[3D scene scripts]
───

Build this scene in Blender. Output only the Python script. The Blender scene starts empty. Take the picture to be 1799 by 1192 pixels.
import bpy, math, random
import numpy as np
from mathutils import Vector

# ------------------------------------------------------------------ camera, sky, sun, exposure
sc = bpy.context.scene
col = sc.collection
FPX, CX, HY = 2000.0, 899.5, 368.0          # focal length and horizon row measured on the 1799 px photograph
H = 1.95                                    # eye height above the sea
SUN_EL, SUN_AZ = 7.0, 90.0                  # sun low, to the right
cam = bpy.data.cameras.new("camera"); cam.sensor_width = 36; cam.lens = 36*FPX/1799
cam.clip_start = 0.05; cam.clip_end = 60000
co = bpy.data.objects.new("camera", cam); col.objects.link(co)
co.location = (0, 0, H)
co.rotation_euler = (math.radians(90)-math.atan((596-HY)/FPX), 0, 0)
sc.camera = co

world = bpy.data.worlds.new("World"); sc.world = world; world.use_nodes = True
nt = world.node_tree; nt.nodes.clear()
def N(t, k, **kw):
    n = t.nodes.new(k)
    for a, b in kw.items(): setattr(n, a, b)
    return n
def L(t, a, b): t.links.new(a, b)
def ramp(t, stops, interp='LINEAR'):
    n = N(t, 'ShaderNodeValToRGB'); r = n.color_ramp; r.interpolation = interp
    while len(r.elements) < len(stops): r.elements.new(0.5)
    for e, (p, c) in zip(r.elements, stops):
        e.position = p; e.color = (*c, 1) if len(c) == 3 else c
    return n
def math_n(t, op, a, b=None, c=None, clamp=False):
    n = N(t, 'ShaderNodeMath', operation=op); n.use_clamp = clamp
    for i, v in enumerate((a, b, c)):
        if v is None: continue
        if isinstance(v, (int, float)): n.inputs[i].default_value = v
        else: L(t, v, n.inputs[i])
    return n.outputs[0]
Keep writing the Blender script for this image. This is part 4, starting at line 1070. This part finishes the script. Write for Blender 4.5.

───

* Required task
Write out every record, exactly as written.

* Result
Build this scene in Blender. Output only the Python script. The Blender scene starts empty. Take the picture to be 1799 by 1192 pixels.
import bpy, math, random
import numpy as np
from mathutils import Vector

# ------------------------------------------------------------------ camera, sky, sun, exposure
sc = bpy.context.scene
col = sc.collection
FPX, CX, HY = 2000.0, 899.5, 368.0          # focal length and horizon row measured on the 1799 px photograph
H = 1.95                                    # eye height above the sea
SUN_EL, SUN_AZ = 7.0, 90.0                  # sun low, to the right
cam = bpy.data.cameras.new("camera"); cam.sensor_width = 36; cam.lens = 36*FPX/1799
cam.clip_start = 0.05; cam.clip_end = 60000
co = bpy.data.objects.new("camera", cam); col.objects.link(co)
co.location = (0, 0, H)
co.rotation_euler = (math.radians(90)-math.atan((596-HY)/FPX), 0, 0)
sc.camera = co

world = bpy.data.worlds.new("World"); sc.world = world; world.use_nodes = True
nt = world.node_tree; nt.nodes.clear()
def N(t, k, **kw):
    n = t.nodes.new(k)
    for a, b in kw.items(): setattr(n, a, b)
    return n
def L(t, a, b): t.links.new(a, b)
def ramp(t, stops, interp='LINEAR'):
    n = N(t, 'ShaderNodeValToRGB'); r = n.color_ramp; r.interpolation = interp
    while len(r.elements) < len(stops): r.elements.new(0.5)
    for e, (p, c) in zip(r.elements, stops):
        e.position = p; e.color = (*c, 1) if len(c) == 3 else c
    return n
def math_n(t, op, a, b=None, c=None, clamp=False):
    n = N(t, 'ShaderNodeMath', operation=op); n.use_clamp = clamp
    for i, v in enumerate((a, b, c)):
        if v is None: continue
        if isinstance(v, (int, float)): n.inputs[i].default_value = v
        else: L(t, v, n.inputs[i])
    return n.outputs[0]
Keep writing the Blender script for this image. This is part 4, starting at line 1070. This part finishes the script. Write for Blender 4.5.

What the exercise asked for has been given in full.